Tauler, Johannes - Fünfzehnter Brief.

Tauler, Johannes - Fünfzehnter Brief.

Von feurigen Begierden zu der Vereinigung Gottes.

In Christo Jesu grüße ich euch und begehre in die flammende, brennende, glühende Liebe Gottes, daß er euch entzünde und durchleuchte alle euere Kräfte mit solcher kennbaren Empfindung euerer Seele, daß all euer Gemüth umfangen werde mit Liebe und mit reichem, vollkommenem Nachfolgen, dem süßen Rufe und dem Zuge der ewigen Liebe nach, in dem die heilige Dreifaltigkeit euch ewig angesehen hat, zu wirken und zu leiden, in ihre Ewigkeit und in das überwonnigliche Wesen des ewigen Sohnes. Ach meine Schwestern! nun erhebet alle euere Kräfte aufwärts, durch alle Werke und durch allen Zufall, und durch alle Leiden, in einer begierigen, liebenden Erwartung, daß ihr allzeit von Gott allein geführt und geleitet werdet, durch euch selbst und durch alle Dinge ausgezogen, und lasset die Begebungen nicht rasten, weder durch Trägheit, noch Härte, noch durch irgend eine Verzweiflung an dem allerhöchsten und besten Gute; denn Gott ist der allerbereitwilligste und allermildeste, sich selbst gänzlich allervollkommenst und allerherrlichst zu geben. Darum erneuert euch allzeit mit Erhebung eures Gemüthes und mit Begehrung Gottes, so erfüllt es Gott allzeit mit neuen Gaben seiner Liebe.
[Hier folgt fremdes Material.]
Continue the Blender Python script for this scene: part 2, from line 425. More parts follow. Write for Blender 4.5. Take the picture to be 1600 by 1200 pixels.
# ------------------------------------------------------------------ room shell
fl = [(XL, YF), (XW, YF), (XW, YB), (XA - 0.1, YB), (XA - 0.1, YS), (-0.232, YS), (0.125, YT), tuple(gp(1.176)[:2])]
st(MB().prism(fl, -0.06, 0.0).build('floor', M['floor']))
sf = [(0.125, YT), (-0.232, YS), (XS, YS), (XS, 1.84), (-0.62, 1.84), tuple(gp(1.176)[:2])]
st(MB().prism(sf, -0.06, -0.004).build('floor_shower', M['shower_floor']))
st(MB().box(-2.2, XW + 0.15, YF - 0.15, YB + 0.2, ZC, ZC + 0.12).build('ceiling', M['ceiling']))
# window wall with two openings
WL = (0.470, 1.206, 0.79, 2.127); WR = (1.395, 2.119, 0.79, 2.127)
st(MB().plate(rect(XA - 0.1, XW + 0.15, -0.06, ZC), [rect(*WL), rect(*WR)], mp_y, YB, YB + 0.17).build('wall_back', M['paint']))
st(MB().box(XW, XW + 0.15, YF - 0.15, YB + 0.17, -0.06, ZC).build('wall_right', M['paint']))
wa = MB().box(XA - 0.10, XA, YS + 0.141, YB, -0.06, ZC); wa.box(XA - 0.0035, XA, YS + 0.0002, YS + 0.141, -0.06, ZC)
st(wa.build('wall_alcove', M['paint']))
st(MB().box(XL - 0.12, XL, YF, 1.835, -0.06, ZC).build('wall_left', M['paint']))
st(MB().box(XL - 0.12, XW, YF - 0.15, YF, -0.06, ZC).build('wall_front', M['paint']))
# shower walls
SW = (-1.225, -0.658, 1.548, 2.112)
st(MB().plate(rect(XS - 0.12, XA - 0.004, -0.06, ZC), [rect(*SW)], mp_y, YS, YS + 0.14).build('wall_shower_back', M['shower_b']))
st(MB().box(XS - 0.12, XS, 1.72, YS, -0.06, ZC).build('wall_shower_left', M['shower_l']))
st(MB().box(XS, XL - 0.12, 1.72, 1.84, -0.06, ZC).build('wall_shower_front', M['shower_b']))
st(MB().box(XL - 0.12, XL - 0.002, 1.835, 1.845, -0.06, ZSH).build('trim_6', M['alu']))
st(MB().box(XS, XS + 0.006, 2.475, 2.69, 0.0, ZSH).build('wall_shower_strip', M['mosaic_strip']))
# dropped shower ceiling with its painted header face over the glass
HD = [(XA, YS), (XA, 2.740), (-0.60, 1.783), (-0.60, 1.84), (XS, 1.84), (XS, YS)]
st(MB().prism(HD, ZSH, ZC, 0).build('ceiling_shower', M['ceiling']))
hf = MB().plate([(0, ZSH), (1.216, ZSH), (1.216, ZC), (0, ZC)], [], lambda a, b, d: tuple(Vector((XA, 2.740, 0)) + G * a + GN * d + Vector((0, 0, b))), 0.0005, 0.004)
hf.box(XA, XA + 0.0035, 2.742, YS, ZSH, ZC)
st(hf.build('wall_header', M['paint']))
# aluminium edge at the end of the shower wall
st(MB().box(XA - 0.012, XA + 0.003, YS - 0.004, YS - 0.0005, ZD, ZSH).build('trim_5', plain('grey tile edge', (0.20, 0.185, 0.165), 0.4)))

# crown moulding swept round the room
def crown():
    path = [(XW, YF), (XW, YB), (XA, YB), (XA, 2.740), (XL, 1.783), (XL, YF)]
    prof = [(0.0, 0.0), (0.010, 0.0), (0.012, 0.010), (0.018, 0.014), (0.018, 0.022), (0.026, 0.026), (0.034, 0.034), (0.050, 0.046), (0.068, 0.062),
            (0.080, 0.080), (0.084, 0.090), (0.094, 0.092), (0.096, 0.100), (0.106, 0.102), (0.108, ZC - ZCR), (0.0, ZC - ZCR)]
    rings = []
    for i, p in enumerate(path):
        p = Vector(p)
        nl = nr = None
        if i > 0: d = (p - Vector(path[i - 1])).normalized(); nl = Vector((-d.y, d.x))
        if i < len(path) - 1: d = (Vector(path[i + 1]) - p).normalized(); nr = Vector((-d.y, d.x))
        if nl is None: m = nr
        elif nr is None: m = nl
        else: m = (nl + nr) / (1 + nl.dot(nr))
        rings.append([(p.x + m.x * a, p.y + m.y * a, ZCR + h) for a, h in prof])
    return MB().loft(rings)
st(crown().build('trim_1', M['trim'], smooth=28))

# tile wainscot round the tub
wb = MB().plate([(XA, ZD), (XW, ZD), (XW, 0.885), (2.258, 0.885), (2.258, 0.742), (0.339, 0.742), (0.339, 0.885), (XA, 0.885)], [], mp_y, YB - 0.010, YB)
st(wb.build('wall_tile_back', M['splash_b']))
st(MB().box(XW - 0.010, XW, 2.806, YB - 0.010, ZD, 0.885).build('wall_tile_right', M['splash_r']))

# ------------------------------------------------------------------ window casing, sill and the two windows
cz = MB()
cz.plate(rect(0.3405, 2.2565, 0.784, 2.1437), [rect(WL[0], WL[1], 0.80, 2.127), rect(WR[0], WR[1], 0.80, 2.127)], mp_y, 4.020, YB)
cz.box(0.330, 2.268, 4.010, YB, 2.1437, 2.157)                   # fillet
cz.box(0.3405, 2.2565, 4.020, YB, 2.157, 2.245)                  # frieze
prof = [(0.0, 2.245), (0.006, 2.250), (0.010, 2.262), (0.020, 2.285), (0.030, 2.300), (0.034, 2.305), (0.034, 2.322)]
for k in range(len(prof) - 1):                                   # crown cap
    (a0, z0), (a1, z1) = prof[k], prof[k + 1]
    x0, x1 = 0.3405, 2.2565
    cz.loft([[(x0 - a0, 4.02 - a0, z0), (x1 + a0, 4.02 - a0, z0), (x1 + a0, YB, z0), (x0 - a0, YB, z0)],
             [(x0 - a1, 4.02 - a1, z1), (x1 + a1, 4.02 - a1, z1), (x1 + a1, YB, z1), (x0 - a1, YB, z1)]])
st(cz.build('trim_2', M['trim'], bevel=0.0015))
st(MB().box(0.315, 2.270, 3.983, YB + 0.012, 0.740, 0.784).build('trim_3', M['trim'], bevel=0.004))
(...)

Und wisset liebe Schwestern in der Einheit unseres Heiles, daß, wenn ich und alle Creaturen euch ohne Unterlaß all den Adel euerer Seelen vorsagen würden, das in euch keine ewige Frucht bewirken könnte; denn was lebendige Frucht und ewige Seligkeit in uns wirken soll, das muß mit durchdringenden Begehrungen. und mit wirksamen Kräften gegenwärtig vor Gott erbeten und erhalten werden; denn in dem Inbleiben in liebenden Begierden offenbart sich allzeit jenes göttliche Werk, das ein jeglicher Mensch leiden muß, wie Gott es will; denn in liebenden Begierden kann keine Irrung fallen, und kann auch keine Verfügung geschehen. Hiezu ist niemand zu alt, noch zu schwach, noch zu unvernünftig. Gott muß seiner großen Liebe wegen allzeit den Begehrenden sich selbst geben. Aber ich begehre von der ewigen Wahrheit, daß er euch mit seiner Liebe so berühre und besitze, daß er sein ewiges Wort so einfach und verständlich reden könne, daß ihr die Worte aller Creaturen nicht mehr bedürfet.